■ **To be done**: Return each line of the listing below, unchanged, and omit the images.

■ **Raw data**:
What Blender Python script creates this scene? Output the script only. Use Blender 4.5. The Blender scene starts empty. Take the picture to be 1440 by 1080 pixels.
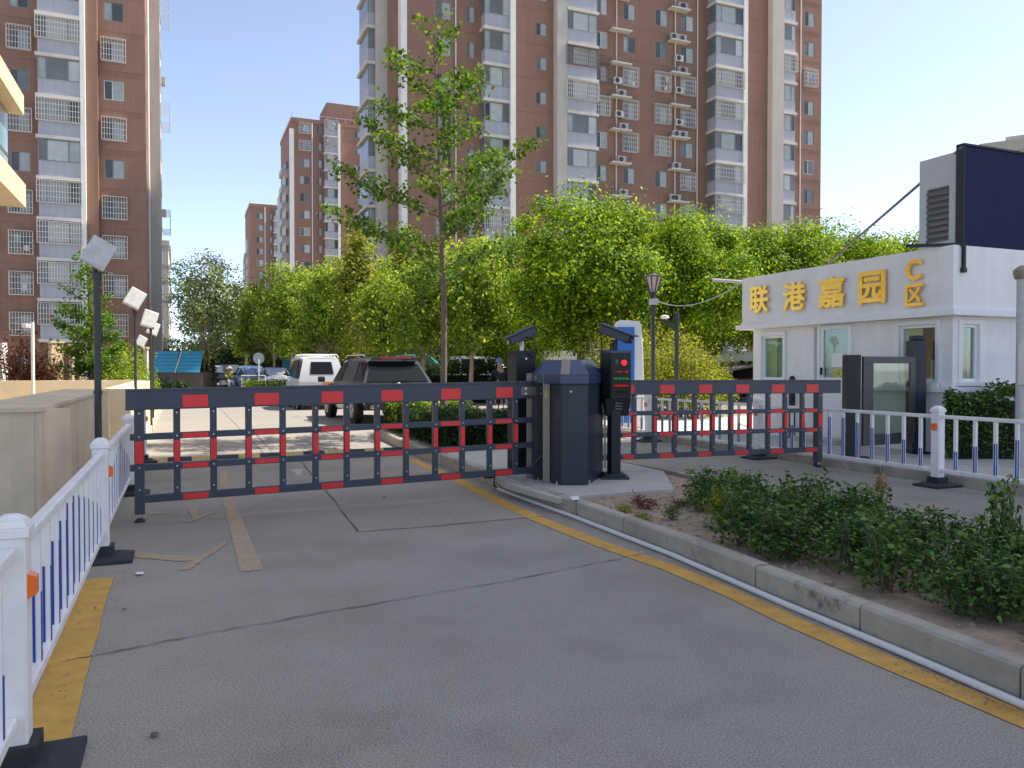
import bpy, math, random
import numpy as np
from mathutils import Vector, Matrix
random.seed(7); rng = np.random.default_rng(7)
S = bpy.context.scene
COL = S.collection
R = math.radians
# ---------------------------------------------------------------- camera
H, F, HOR = 1.45, 1120.0, 519.0          # eye height (m), focal length and horizon row in photo pixels
cam = bpy.data.objects.new('camera', bpy.data.cameras.new('camera')); COL.objects.link(cam)
cam.location = (0, 0, H); cam.rotation_euler = (R(90) - math.atan((540 - HOR) / F), 0, 0)
cam.data.sensor_width = 36; cam.data.lens = 36 * F / 1440; cam.data.clip_end = 3000; cam.data.clip_start = .05
S.camera = cam
# ---------------------------------------------------------------- sky and sun
SUN_AZ, SUN_EL = 19.0, 57.0              # azimuth measured from +x towards +y
W = bpy.data.worlds.new('World'); S.world = W; W.use_nodes = True
sk = W.node_tree.nodes.new('ShaderNodeTexSky'); sk.sky_type = 'NISHITA'; sk.sun_disc = False
sk.sun_elevation = R(SUN_EL); sk.sun_rotation = R(90 - SUN_AZ); sk.air_density = .5; sk.dust_density = .8; sk.ozone_density = .5
hs = W.node_tree.nodes.new('ShaderNodeHueSaturation'); hs.inputs['Saturation'].default_value = .80     # hazy city air
W.node_tree.links.new(sk.outputs[0], hs.inputs['Color']); W.node_tree.links.new(hs.outputs[0], W.node_tree.nodes['Background'].inputs[0])
W.node_tree.nodes['Background'].inputs[1].default_value = .115
sl = bpy.data.lights.new('sun', 'SUN'); sl.energy = 3.2; sl.angle = R(.53); sl.color = (1, .93, .82)
sun = bpy.data.objects.new('sun', sl); COL.objects.link(sun); sun.location = (60, 20, 80)
sun.rotation_euler = Vector((-math.cos(R(SUN_EL)) * math.cos(R(SUN_AZ)), -math.cos(R(SUN_EL)) * math.sin(R(SUN_AZ)), -math.sin(R(SUN_EL)))).to_track_quat('-Z', 'Y').to_euler()
S.view_settings.view_transform = 'Standard'; S.view_settings.look = 'None'; S.view_settings.gamma = 1
S.view_settings.use_curve_mapping = False; S.view_settings.exposure = 1.6
S.cycles.max_bounces = 6; S.cycles.transparent_max_bounces = 12; S.cycles.use_denoising = True
# ---------------------------------------------------------------- site frame: U across the road, V along it
TH = R(22.55)
U = Vector((math.cos(TH), math.sin(TH), 0)); V = Vector((-math.sin(TH), math.cos(TH), 0))
def P(c, d, z=0): return U * c + V * d + Vector((0, 0, z))
def G(px, py, z=0):                      # ground point seen at a photo pixel
    Y = (H - z) * F / (py - HOR); return Vector(((px - 720) / F * Y, Y, z))
def CD(v): return (v.dot(U), v.dot(V))
def AT(px, Y, z=0): return Vector(((px - 720) / F * Y, Y, z))
def Z(py, Y): return H + (HOR - py) / F * Y
def along(p, dr, px):                    # distance along a plan line at which it meets a photo column
    k = (px - 720) / F
    return (k * p.y - p.x) / (dr.x - k * dr.y)
# ---------------------------------------------------------------- materials
MATS = {}
def mat(name, col, rough=.6, metal=0, var=.0, vscale=3, bump=0, bscale=40, spec=.5, var2=0, v2scale=.4, coords='Object', coat=0, grime=None, streak=0):
    if name in MATS: return MATS[name]
    m = bpy.data.materials.new(name); m.use_nodes = True; n = m.node_tree.nodes; L = m.node_tree.links
    b = n['Principled BSDF']; b.inputs['Roughness'].default_value = rough; b.inputs['Metallic'].default_value = metal
    b.inputs['Specular IOR Level'].default_value = spec; b.inputs['Coat Weight'].default_value = coat
    b.inputs['Base Color'].default_value = (*col, 1)
    tc = n.new('ShaderNodeTexCoord')
    if var or var2 or streak:
        prev = None
        for q_, (amt, sc, det) in enumerate(((var, vscale, 6), (var2, v2scale, 4), (streak, 1, 5))):
            if not amt: continue
            t = n.new('ShaderNodeTexNoise'); t.inputs['Scale'].default_value = sc; t.inputs['Detail'].default_value = det; t.inputs['Roughness'].default_value = .65
            if q_ == 2:      # rain streaks: stretched down the wall
                mp = n.new('ShaderNodeMapping'); mp.inputs['Scale'].default_value = (4.5, 4.5, .28); L.new(tc.outputs[coords], mp.inputs['Vector']); L.new(mp.outputs[0], t.inputs['Vector'])
            else: L.new(tc.outputs[coords], t.inputs['Vector'])
            r = n.new('ShaderNodeMapRange'); r.inputs['From Min'].default_value = .3; r.inputs['From Max'].default_value = .7
            r.inputs['To Min'].default_value = 1 - amt; r.inputs['To Max'].default_value = 1 + amt
            L.new(t.outputs['Fac'], r.inputs['Value'])
            if prev is None: prev = r.outputs[0]
            else:
                mm = n.new('ShaderNodeMath'); mm.operation = 'MULTIPLY'; L.new(prev, mm.inputs[0]); L.new(r.outputs[0], mm.inputs[1]); prev = mm.outputs[0]
        vm = n.new('ShaderNodeVectorMath'); vm.operation = 'SCALE'; vm.inputs[0].default_value = col
        L.new(prev, vm.inputs['Scale']); out = vm.outputs[0]
        if grime:
            gcol, gs, gth = grime
            t = n.new('ShaderNodeTexNoise'); t.inputs['Scale'].default_value = gs; t.inputs['Detail'].default_value = 8; t.inputs['Roughness'].default_value = .7
            L.new(tc.outputs[coords], t.inputs['Vector'])
            r = n.new('ShaderNodeMapRange'); r.inputs['From Min'].default_value = gth; r.inputs['From Max'].default_value = gth + .12
            L.new(t.outputs['Fac'], r.inputs['Value'])
            mx = n.new('ShaderNodeMix'); mx.data_type = 'RGBA'; L.new(r.outputs[0], mx.inputs['Factor']); L.new(out, mx.inputs[6]); mx.inputs[7].default_value = (*gcol, 1)
            out = mx.outputs[2]
        L.new(out, b.inputs['Base Color'])
    if bump:
        t = n.new('ShaderNodeTexNoise'); t.inputs['Scale'].default_value = bscale; t.inputs['Detail'].default_value = 5
        L.new(tc.outputs[coords], t.inputs['Vector'])
        bp = n.new('ShaderNodeBump'); bp.inputs['Strength'].default_value = bump; bp.inputs['Distance'].default_value = .01
        L.new(t.outputs['Fac'], bp.inputs['Height']); L.new(bp.outputs[0], b.inputs['Normal'])
    MATS[name] = m; return m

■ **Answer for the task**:
What Blender Python script creates this scene? Output the script only. Use Blender 4.5. The Blender scene starts empty. Take the picture to be 1440 by 1080 pixels.
import bpy, math, random
import numpy as np
from mathutils import Vector, Matrix
random.seed(7); rng = np.random.default_rng(7)
S = bpy.context.scene
COL = S.collection
R = math.radians
# ---------------------------------------------------------------- camera
H, F, HOR = 1.45, 1120.0, 519.0          # eye height (m), focal length and horizon row in photo pixels
cam = bpy.data.objects.new('camera', bpy.data.cameras.new('camera')); COL.objects.link(cam)
cam.location = (0, 0, H); cam.rotation_euler = (R(90) - math.atan((540 - HOR) / F), 0, 0)
cam.data.sensor_width = 36; cam.data.lens = 36 * F / 1440; cam.data.clip_end = 3000; cam.data.clip_start = .05
S.camera = cam
# ---------------------------------------------------------------- sky and sun
SUN_AZ, SUN_EL = 19.0, 57.0              # azimuth measured from +x towards +y
W = bpy.data.worlds.new('World'); S.world = W; W.use_nodes = True
sk = W.node_tree.nodes.new('ShaderNodeTexSky'); sk.sky_type = 'NISHITA'; sk.sun_disc = False
sk.sun_elevation = R(SUN_EL); sk.sun_rotation = R(90 - SUN_AZ); sk.air_density = .5; sk.dust_density = .8; sk.ozone_density = .5
hs = W.node_tree.nodes.new('ShaderNodeHueSaturation'); hs.inputs['Saturation'].default_value = .80     # hazy city air
W.node_tree.links.new(sk.outputs[0], hs.inputs['Color']); W.node_tree.links.new(hs.outputs[0], W.node_tree.nodes['Background'].inputs[0])
W.node_tree.nodes['Background'].inputs[1].default_value = .115
sl = bpy.data.lights.new('sun', 'SUN'); sl.energy = 3.2; sl.angle = R(.53); sl.color = (1, .93, .82)
sun = bpy.data.objects.new('sun', sl); COL.objects.link(sun); sun.location = (60, 20, 80)
sun.rotation_euler = Vector((-math.cos(R(SUN_EL)) * math.cos(R(SUN_AZ)), -math.cos(R(SUN_EL)) * math.sin(R(SUN_AZ)), -math.sin(R(SUN_EL)))).to_track_quat('-Z', 'Y').to_euler()
S.view_settings.view_transform = 'Standard'; S.view_settings.look = 'None'; S.view_settings.gamma = 1
S.view_settings.use_curve_mapping = False; S.view_settings.exposure = 1.6
S.cycles.max_bounces = 6; S.cycles.transparent_max_bounces = 12; S.cycles.use_denoising = True
# ---------------------------------------------------------------- site frame: U across the road, V along it
TH = R(22.55)
U = Vector((math.cos(TH), math.sin(TH), 0)); V = Vector((-math.sin(TH), math.cos(TH), 0))
def P(c, d, z=0): return U * c + V * d + Vector((0, 0, z))
def G(px, py, z=0):                      # ground point seen at a photo pixel
    Y = (H - z) * F / (py - HOR); return Vector(((px - 720) / F * Y, Y, z))
def CD(v): return (v.dot(U), v.dot(V))
def AT(px, Y, z=0): return Vector(((px - 720) / F * Y, Y, z))
def Z(py, Y): return H + (HOR - py) / F * Y
def along(p, dr, px):                    # distance along a plan line at which it meets a photo column
    k = (px - 720) / F
    return (k * p.y - p.x) / (dr.x - k * dr.y)
# ---------------------------------------------------------------- materials
MATS = {}
def mat(name, col, rough=.6, metal=0, var=.0, vscale=3, bump=0, bscale=40, spec=.5, var2=0, v2scale=.4, coords='Object', coat=0, grime=None, streak=0):
    if name in MATS: return MATS[name]
    m = bpy.data.materials.new(name); m.use_nodes = True; n = m.node_tree.nodes; L = m.node_tree.links
    b = n['Principled BSDF']; b.inputs['Roughness'].default_value = rough; b.inputs['Metallic'].default_value = metal
    b.inputs['Specular IOR Level'].default_value = spec; b.inputs['Coat Weight'].default_value = coat
    b.inputs['Base Color'].default_value = (*col, 1)
    tc = n.new('ShaderNodeTexCoord')
    if var or var2 or streak:
        prev = None
        for q_, (amt, sc, det) in enumerate(((var, vscale, 6), (var2, v2scale, 4), (streak, 1, 5))):
            if not amt: continue
            t = n.new('ShaderNodeTexNoise'); t.inputs['Scale'].default_value = sc; t.inputs['Detail'].default_value = det; t.inputs['Roughness'].default_value = .65
            if q_ == 2:      # rain streaks: stretched down the wall
                mp = n.new('ShaderNodeMapping'); mp.inputs['Scale'].default_value = (4.5, 4.5, .28); L.new(tc.outputs[coords], mp.inputs['Vector']); L.new(mp.outputs[0], t.inputs['Vector'])
            else: L.new(tc.outputs[coords], t.inputs['Vector'])
            r = n.new('ShaderNodeMapRange'); r.inputs['From Min'].default_value = .3; r.inputs['From Max'].default_value = .7
            r.inputs['To Min'].default_value = 1 - amt; r.inputs['To Max'].default_value = 1 + amt
            L.new(t.outputs['Fac'], r.inputs['Value'])
            if prev is None: prev = r.outputs[0]
            else:
                mm = n.new('ShaderNodeMath'); mm.operation = 'MULTIPLY'; L.new(prev, mm.inputs[0]); L.new(r.outputs[0], mm.inputs[1]); prev = mm.outputs[0]
        vm = n.new('ShaderNodeVectorMath'); vm.operation = 'SCALE'; vm.inputs[0].default_value = col
        L.new(prev, vm.inputs['Scale']); out = vm.outputs[0]
        if grime:
            gcol, gs, gth = grime
            t = n.new('ShaderNodeTexNoise'); t.inputs['Scale'].default_value = gs; t.inputs['Detail'].default_value = 8; t.inputs['Roughness'].default_value = .7
            L.new(tc.outputs[coords], t.inputs['Vector'])
            r = n.new('ShaderNodeMapRange'); r.inputs['From Min'].default_value = gth; r.inputs['From Max'].default_value = gth + .12
            L.new(t.outputs['Fac'], r.inputs['Value'])
            mx = n.new('ShaderNodeMix'); mx.data_type = 'RGBA'; L.new(r.outputs[0], mx.inputs['Factor']); L.new(out, mx.inputs[6]); mx.inputs[7].default_value = (*gcol, 1)
            out = mx.outputs[2]
        L.new(out, b.inputs['Base Color'])
    if bump:
        t = n.new('ShaderNodeTexNoise'); t.inputs['Scale'].default_value = bscale; t.inputs['Detail'].default_value = 5
        L.new(tc.outputs[coords], t.inputs['Vector'])
        bp = n.new('ShaderNodeBump'); bp.inputs['Strength'].default_value = bump; bp.inputs['Distance'].default_value = .01
        L.new(t.outputs['Fac'], bp.inputs['Height']); L.new(bp.outputs[0], b.inputs['Normal'])
    MATS[name] = m; return m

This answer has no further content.